Using his network of street kid “friends,” Bruce lets Selina Kyle know he’s back in town and wants to speak with her. She meets him at home and it becomes immediately clear that rather than having anything truly important to tell her Master Wayne just wants company.

True to form, the future Catwoman rebuffs Bruce’s offers of a billionaire’s home and his confused affection, bringing him to  a tough conclusion. Bruce redoubles his efforts to figure out who killed his parents and takes the most important step towards his heroic future. Bruce (with some nudging from Alfred) embraces being friendless, and in doing so accidentally chooses to not play the social games that are ruining good cops like Jim Gordon.

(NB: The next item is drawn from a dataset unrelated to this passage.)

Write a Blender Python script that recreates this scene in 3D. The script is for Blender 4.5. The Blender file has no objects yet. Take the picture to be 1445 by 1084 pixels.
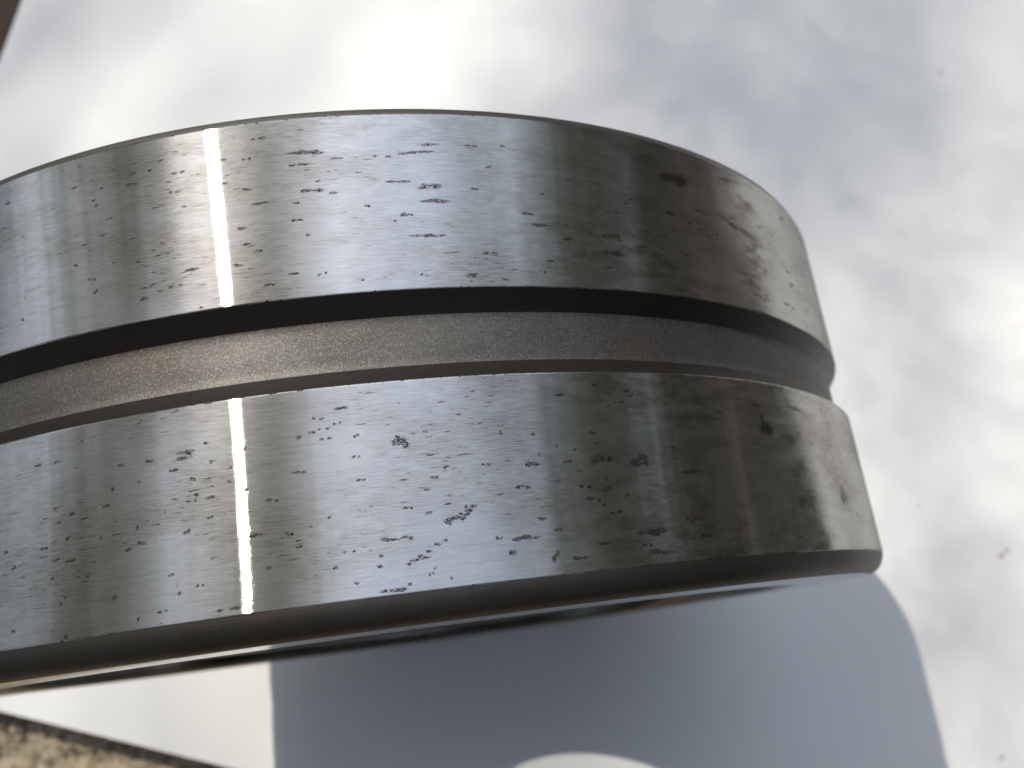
import bpy, bmesh, math, random
import numpy as np
from mathutils import Vector, Matrix
rng = np.random.default_rng(7); random.seed(7)
S = 0.1                      # bearing radius in metres; the bearing is laid out in radii
scn = bpy.context.scene
COL = scn.collection

# ---------------------------------------------------------------- camera, sky, sun, exposure
A = math.radians(14.77)
M = Matrix(((math.cos(A), -math.sin(A), 0), (0, 0, 1), (-math.sin(A), -math.cos(A), 0)))   # bearing frame -> world
cam_d = bpy.data.cameras.new('camera'); cam = bpy.data.objects.new('camera', cam_d); COL.objects.link(cam)
right = Vector((0.98207369, -0.1306374, -0.13588648)); up = Vector((0.1633909, 0.94943706, 0.26809081)); fwd = Vector((-0.09399297, 0.28548754, -0.95376212))
R3 = Matrix((right, up, -fwd)).transposed()
cam.matrix_world = Matrix.Translation(Vector((0.50042074, -0.0281, 2.89803991))*S) @ R3.to_4x4()
cam_d.sensor_width = 36; cam_d.lens = 36*1198.2/1445; cam_d.clip_start = 0.01; cam_d.clip_end = 500
cam_d.dof.use_dof = True; cam_d.dof.focus_distance = 0.101; cam_d.dof.aperture_fstop = 24
scn.camera = cam
SUN = Vector((-0.2487, 0.540, 0.803)).normalized()
world = bpy.data.worlds.new('World'); scn.world = world; world.use_nodes = True
wn = world.node_tree.nodes; wl = world.node_tree.links
sky = wn.new('ShaderNodeTexSky'); sky.sky_type = 'NISHITA'; sky.sun_disc = False
sky.sun_elevation = math.asin(SUN.z); sky.sun_rotation = math.atan2(SUN.x, SUN.y)
sky.air_density = 1.0; sky.dust_density = 1.0; sky.ozone_density = .6
hs = wn.new('ShaderNodeHueSaturation'); hs.inputs['Saturation'].default_value = .52; wl.new(sky.outputs[0], hs.inputs['Color']); wl.new(hs.outputs[0], wn['Background'].inputs[0]); wn['Background'].inputs[1].default_value = 0.15
sun_d = bpy.data.lights.new('sun', 'SUN'); sun_d.energy = 2.0; sun_d.angle = math.radians(0.53); sun_d.color = (1.0, 0.93, 0.82)
sun = bpy.data.objects.new('sun', sun_d); COL.objects.link(sun); sun.rotation_euler = SUN.to_track_quat('Z', 'Y').to_euler()
sun.location = SUN*5
scn.view_settings.view_transform = 'Standard'; scn.view_settings.look = 'None'; scn.view_settings.gamma = 1
scn.view_settings.exposure = 1.2
scn.render.resolution_x = 1024; scn.render.resolution_y = 768
scn.cycles.sample_clamp_indirect = 6; scn.cycles.max_bounces = 8

# ---------------------------------------------------------------- node helpers
def mat(name):
    m = bpy.data.materials.new(name); m.use_nodes = True
    return m, m.node_tree.nodes, m.node_tree.links, m.node_tree.nodes['Principled BSDF']
class NT:
    def __init__(s, m): s.n = m.node_tree.nodes; s.l = m.node_tree.links
    def put(s, sock, v):
        if v is None: return
        if hasattr(v, 'is_output'): s.l.new(v, sock)
        else: sock.default_value = v
    def math(s, op, a, b=None, c=None, clamp=False):
        n = s.n.new('ShaderNodeMath'); n.operation = op; n.use_clamp = clamp
        for i, v in enumerate((a, b, c)): s.put(n.inputs[i], v)
        return n.outputs[0]
    def vec(s, v, scale, off=(0, 0, 0)):
        n = s.n.new('ShaderNodeMapping'); s.l.new(v, n.inputs[0]); n.inputs['Scale'].default_value = scale; n.inputs['Location'].default_value = off
        return n.outputs[0]
    def noise(s, v, scale=1.0, detail=2.0, rough=0.5, dist=0.0):
        n = s.n.new('ShaderNodeTexNoise'); s.put(n.inputs['Vector'], v); n.inputs['Scale'].default_value = scale
        n.inputs['Detail'].default_value = detail; n.inputs['Roughness'].default_value = rough; n.inputs['Distortion'].default_value = dist
        return n.outputs[0]
    def step(s, x, lo, hi, a=0.0, b=1.0):
        n = s.n.new('ShaderNodeMapRange'); n.interpolation_type = 'SMOOTHSTEP'; s.put(n.inputs[0], x)
        n.inputs[1].default_value = lo; n.inputs[2].default_value = hi; n.inputs[3].default_value = a; n.inputs[4].default_value = b
        return n.outputs[0]
    def mix(s, f, a, b, mode='MIX'):
        n = s.n.new('ShaderNodeMix'); n.data_type = 'RGBA'; n.blend_type = mode; s.put(n.inputs[0], f)
        for k, v in ((6, a), (7, b)):
            if hasattr(v, 'is_output'): s.l.new(v, n.inputs[k])
            else: n.inputs[k].default_value = tuple(v)+(1,) if len(v) == 3 else v
        return n.outputs[2]
    def attr(s, name):
        n = s.n.new('ShaderNodeAttribute'); n.attribute_name = name; return n.outputs['Fac']
    def coord(s, k): return s.n.new('ShaderNodeTexCoord').outputs[k]
    def bump(s, h, dist, strength=1.0, nrm=None):
        n = s.n.new('ShaderNodeBump'); s.put(n.inputs['Height'], h); n.inputs['Distance'].default_value = dist; n.inputs['Strength'].default_value = strength
        if nrm is not None: s.l.new(nrm, n.inputs['Normal'])
        return n.outputs[0]
def P(b, **k):
    for a, v in k.items(): b.inputs[a.replace('_', ' ')].default_value = v

# ---------------------------------------------------------------- object helpers
def tag(o, label=None, cat=None, group=None, kind=None):
    for a, v in (('label', label), ('category', cat), ('group', group), ('kind', kind)):
        if v: o[a] = v
    return o
def mesh_obj(name, V, F, m, parent=None, uv=None, smooth=True, attrs=None):
    me = bpy.data.meshes.new(name)
    V = np.asarray(V, dtype=np.float32); F = np.asarray(F, dtype=np.int32); k = F.shape[1]
    me.vertices.add(len(V)); me.vertices.foreach_set('co', V.ravel())
    me.loops.add(F.size); me.loops.foreach_set('vertex_index', F.ravel())
    me.polygons.add(len(F)); me.polygons.foreach_set('loop_start', np.arange(0, F.size, k, dtype=np.int32)); me.polygons.foreach_set('loop_total', np.full(len(F), k, dtype=np.int32))
    me.polygons.foreach_set('use_smooth', np.full(len(F), smooth))
    me.update(calc_edges=True)
    if uv is not None:
        l = me.uv_layers.new(name='surface'); l.data.foreach_set('uv', np.asarray(uv, dtype=np.float32)[F.ravel()].ravel())
    for an, arr in (attrs or {}).items():
        a = me.attributes.new(an, 'FLOAT', 'POINT'); a.data.foreach_set('value', np.asarray(arr, dtype=np.float32))
    me.materials.append(m); o = bpy.data.objects.new(name, me); COL.objects.link(o)
    if parent: o.parent = parent
    return o
def grid_faces(nu, nv, flip=False):      # nu columns (closed round), nv rows
    i = np.arange(nu-1)[:, None]; j = np.arange(nv-1)[None, :]
    a = i*nv+j; b = (i+1)*nv+j
    q = np.stack([a, b, b+1, a+1], -1).reshape(-1, 4)
    return q[:, ::-1] if flip else q
def lathe(name, prof, m, parent, az, attrs=None, closed_uv=True):
    """prof: (radius, z) from bottom to top, walked so that the outside lies to the right; in bearing radii"""
    prof = np.array(prof, float); az = np.asarray(az); nv = len(prof)
    ln = np.concatenate([[0], np.cumsum(np.hypot(*np.diff(prof, axis=0).T))])
    X = prof[None, :, 0]*np.sin(az)[:, None]; Y = -prof[None, :, 0]*np.cos(az)[:, None]; Z = np.broadcast_to(prof[None, :, 1], X.shape)
    V = np.stack([X, Y, Z], -1).reshape(-1, 3)*S
    U = np.stack([np.broadcast_to(az[:, None], X.shape), np.broadcast_to((ln+prof[0, 1])[None, :], X.shape)], -1).reshape(-1, 2)*S
    at = None
    if attrs: at = attrs(np.broadcast_to(az[:, None], X.shape).ravel(), Z.ravel())
    return mesh_obj(name, V, grid_faces(len(az), nv), m, parent, U, True, at)
def azimuths(a0, a1, fine, coarse):      # degrees; fine steps inside a0..a1; closes at +-180
    a = np.concatenate([np.arange(-180, a0, coarse), np.arange(a0, a1, fine), np.arange(a1, 180, coarse), [180]])
    return np.radians(a)

# ---------------------------------------------------------------- steel materials
def steel_outer():
    m, n, l, b = mat('brushed_steel'); t = NT(m); uv = t.coord('UV')
    brush = t.noise(t.vec(uv, (420, 9500, 1)), 1, 3, .6)
    brush2 = t.noise(t.vec(uv, (120, 2600, 1), (3, 7, 0)), 1, 2, .6)
    band = t.noise(t.vec(uv, (900, 9, 1), (1, 5, 0)), 1, 2, .5)               # lengthwise chatter of the grinding
    blot = t.noise(t.vec(uv, (60, 110, 1), (11, 2, 0)), 1, 4, .62)
    rag = t.noise(t.vec(uv, (3000, 10500, 1), (5, 1, 0)), 1, 6, .72, .5)
    rag2 = t.noise(t.vec(uv, (520, 2700, 1), (8, 3, 0)), 1, 3, .6, .2)
    pit = t.attr('pit'); stain = t.attr('stain'); sheen_film = t.attr('sheen_film')
    p1 = t.step(t.math('ADD', t.math('MULTIPLY_ADD', rag, 1.5, -.25), t.math('MULTIPLY', t.math('MULTIPLY', pit, 1.4, clamp=True), .37)), .80, .86)
    p2 = t.math('MULTIPLY', t.step(rag2, .615, .68), t.step(blot, .47, .60))   # loose small flecks
    p2 = t.math('MULTIPLY', p2, .6)
    sz = n.new('ShaderNodeSeparateXYZ'); l.new(t.coord('Object'), sz.inputs[0])
    nick = t.noise(t.vec(uv, (1300, 300, 1), (4, 8, 0)), 1, 5, .7); em = None
    for ze in (.0347, .2792, .3958, .6453):                       # nicked arrises
        e_ = t.math('SUBTRACT', t.math('MULTIPLY', t.step(nick, .50, .80), .00030), t.math('ABSOLUTE', t.math('SUBTRACT', sz.outputs[2], ze*S)))
        e_ = t.step(e_, 0, .00006); em = e_ if em is None else t.math('MAXIMUM', em, e_)
    pm = t.math('MAXIMUM', t.math('MAXIMUM', p1, p2), em, clamp=True)
    red = t.noise(t.vec(uv, (90, 200, 1), (2, 9, 0)), 1, 3, .6)
    pitc = t.mix(t.step(red, .48, .66), (.013, .012, .011), (.038, .021, .015))
    base = t.mix(t.step(blot, .38, .68), (.49, .48, .46), (.33, .31, .27))
    base = t.mix(t.math('MULTIPLY', t.step(brush, .36, .64), .5), base, (.64, .64, .625))
    base = t.mix(t.math('MULTIPLY', t.step(brush2, .5, .72), .35), base, (.36, .355, .34))
    blot2 = t.noise(t.vec(uv, (190, 420, 1), (21, 4, 0)), 1, 4, .7)
    sm = t.math('MULTIPLY', stain, t.step(blot2, .40, .62))
    base = t.mix(t.math('MULTIPLY', sm, .80), base, (.105, .090, .060))
    wisp = t.math('MULTIPLY', t.step(t.noise(t.vec(uv, (700, 700, 1), (9, 9, 0)), 1, 3, .7), .66, .76), .35)
    base = t.mix(wisp, base, (.62, .60, .56))
    col = t.mix(pm, base, pitc)
    tg = n.new('ShaderNodeTangent'); tg.direction_type = 'RADIAL'; tg.axis = 'Z'
    fine = t.noise(t.vec(uv, (45, 8500, 1), (2, 2, 0)), 1, 1, .5); wave = t.noise(t.vec(uv, (160, 4, 1), (6, 2, 0)), 1, 1, .5)
    h = t.math('ADD', t.math('MULTIPLY', fine, .5), t.math('MULTIPLY', t.noise(t.vec(uv, (2600, 9000, 1), (1, 6, 0)), 1, 1, .5), .4))
    h = t.math('ADD', h, t.math('MULTIPLY', wave, .5))
    nb = t.bump(h, .000010, .5)
    def lobe(rough, an, dist):
        g = n.new('ShaderNodeBsdfAnisotropic'); g.distribution = dist; l.new(col, g.inputs['Color']); l.new(nb, g.inputs['Normal']); l.new(tg.outputs[0], g.inputs['Tangent'])
        l.new(t.math('ADD', rough, t.math('ADD', t.math('MULTIPLY', brush2, .008), t.math('ADD', t.math('MULTIPLY', sm, .0), t.math('MULTIPLY', sheen_film, .12)))), g.inputs['Roughness'])
        l.new(t.math('SUBTRACT', an, t.math('ADD', t.math('MULTIPLY', sm, .0), t.math('MULTIPLY', sheen_film, .4)), clamp=True), g.inputs['Anisotropy']); g.inputs['Rotation'].default_value = 0
        return g.outputs[0]
    g1, g2 = lobe(.13, .905, 'BECKMANN'), lobe(t.math('ADD', .100, t.math('MULTIPLY', t.step(brush, .3, .7), .075)), .86, 'BECKMANN')
    mx = n.new('ShaderNodeMixShader'); mx.inputs[0].default_value = .30; l.new(g1, mx.inputs[1]); l.new(g2, mx.inputs[2])
    P(b, Roughness=.6, Metallic=0.0); b.inputs['Specular IOR Level'].default_value = .03; l.new(nb, b.inputs['Normal'])               # pits, oxide, and dull grease with the paper's pale reflection painted in
    l.new(t.mix(sheen_film, t.mix(t.step(pm, .02, .3), t.mix(sm, t.mix(t.step(blot2, .3, .7), (.42, .41, .36), (.28, .27, .22)), (.05, .045, .028)), pitc), t.mix(t.step(blot2, .40, .60), (.27, .265, .25), (.10, .095, .085))), b.inputs['Base Color'])
    m2 = n.new('ShaderNodeMixShader'); l.new(t.math('ADD', t.math('MULTIPLY', pm, .85), t.math('ADD', t.math('ADD', .085, t.math('MULTIPLY', sm, .08)), t.math('MULTIPLY', sheen_film, .30)), clamp=True), m2.inputs[0])
    l.new(mx.outputs[0], m2.inputs[1]); l.new(b.outputs[0], m2.inputs[2])
    l.new(m2.outputs[0], n['Material Output'].inputs[0])
    return m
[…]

“Welcome Back, Jim Gordon” might feel a little laggy at times – maybe even boring after last week’s super fun Electrocutioner plot – and definitely has a few tonal issues, but its handling of theme is spot-on. Gotham City is built on friendships; to fix it you need to be alone.

Utility Belt:

-Quote of the week is a tie between the one at the top of this article and Ivy Pepper’s baby super villain delivery on “ Look who it is: millionaire Bruce Wayne.”

-Anyone else get the impression at first that the A-plot was going to involve Nygma framing Flass? There was something about Gordon’s discovery of the case’s first clue that got my hopes up for the long awaited (at least for me) proper Riddler episode.

-Two instances of this episode nailing a Batman-ish tone: the interrogation scene in which Ben McKenzie delivers an uninterrupted monologue while the officers he’s questioning continue to change and the Club Cobblepot scenes that had Penguin showing off his success to his mom.

-Not sure how I feel about The Penguin’s solo-celebration scene. It was fun, but when Gotham gives in to its impulse to have a character dance around to a non-diegetic pop song, it really betrays its serious intentions.

-Zsasz wins crazy face of the episode award for the mug he gave the camera after asking his henchwomen if he should take Butch home.

-Mild-spoilers: judging by the titles of the next two episodes, we’re about to be on the receiving end of an exciting two-episode arc. Titles like “The Fearsome Mr. Crane” and “Scarecrow” are about as unambiguous as you can get.